While the original Muscle Beach in Santa Monica faced a time when the City of Santa Monica removed the weightlifting and gymnastics platforms from the beach – in 1959 – the regular athletes continued the Muscle Beach gymnastics activities at the setting. A lawn area adjacent to the beach served as a natural venue for the continued world-class adagio and gymnastics training and performances. These activities continued from that time in 1959 without interruption all the way up to 1989, when the City of Santa Monica elected to restore the original Muscle Beach site and again spotlight the official ‘Muscle Beach’ name for locals and international tourists alike.
History behind the Muscle Beach Venice Name…
Additionally, in much the same way as Jack LaLanne and Steve “Hercules” Reeves were exclusively related only to the original Muscle Beach in Santa Monica, the later arrival of a sibling outdoor weightlifting platform, originally known as the Los Angeles Recreation and Parks “Weightlifting Pen” or “Weightlifting Pit” occurred in 1951. Even though people wanted to think that the Venice Weight Pen was the actual Muscle Beach, the leading original pioneers of fitness viewed the use of “Muscle Beach” for Venice a unfortunate confusion for the public that outsiders and later-arriving individuals allowed to continue.

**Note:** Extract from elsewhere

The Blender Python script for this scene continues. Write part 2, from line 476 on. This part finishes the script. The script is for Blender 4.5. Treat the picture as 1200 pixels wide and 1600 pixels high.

Through the initiative of a volunteer committee of regular members of the Venice Weight Pit, led by a weightlifter named Joe Mack, a.k.a. “The Mayor,” the City of Los Angeles responded to a partnership proposal motivated exclusively by honor. In 1986, the Weightlifting Pit members and the city officials agreed to pursue an outcome to distinguish the Venice Weight Pen from continuing to be misperceived as ‘the’ actual and original “Muscle Beach.”
Archived Reference Documents:
The City of Los Angeles Recreation and Parks official, Dolores Averill, told the Venice Pit weightlifters that before she could accept a proposal to use the words “Muscle Beach Venice,” (which included the word “Venice” to distinguish it from the original ‘Muscle Beach’ in Santa Monica), she would require a letter from a leading member of the original Muscle Beach in Santa Monica approving the proposal. The volunteers contacted Armand Tanny, leading weightlifter and former “Mr. USA” who was also an original insider and celebratred member of Muscle Beach in Santa Monica. Mr. Tanny’s letter noted that he saw the City of Los Angeles including the word “Venice” in the name to help distinguish the two locations and expressed his trust in the endorsement.
The careful salute to the rich and worthy heritage of the one and only “Muscle Beach” in Santa Monica also included discussions and partnership collaboration between the volunteer members and contacts from the City of Los Angeles to work together to upgrade the then-aged weight-training platform in Venice. In a dramatic step that helped fuel the momentum of the efforts, the committee contacted Arnold Schwarzenegger who then also provided a letter of endorsement to the City of Los Angeles Recreation and Parks Department to reinforce the success ahead — which it did.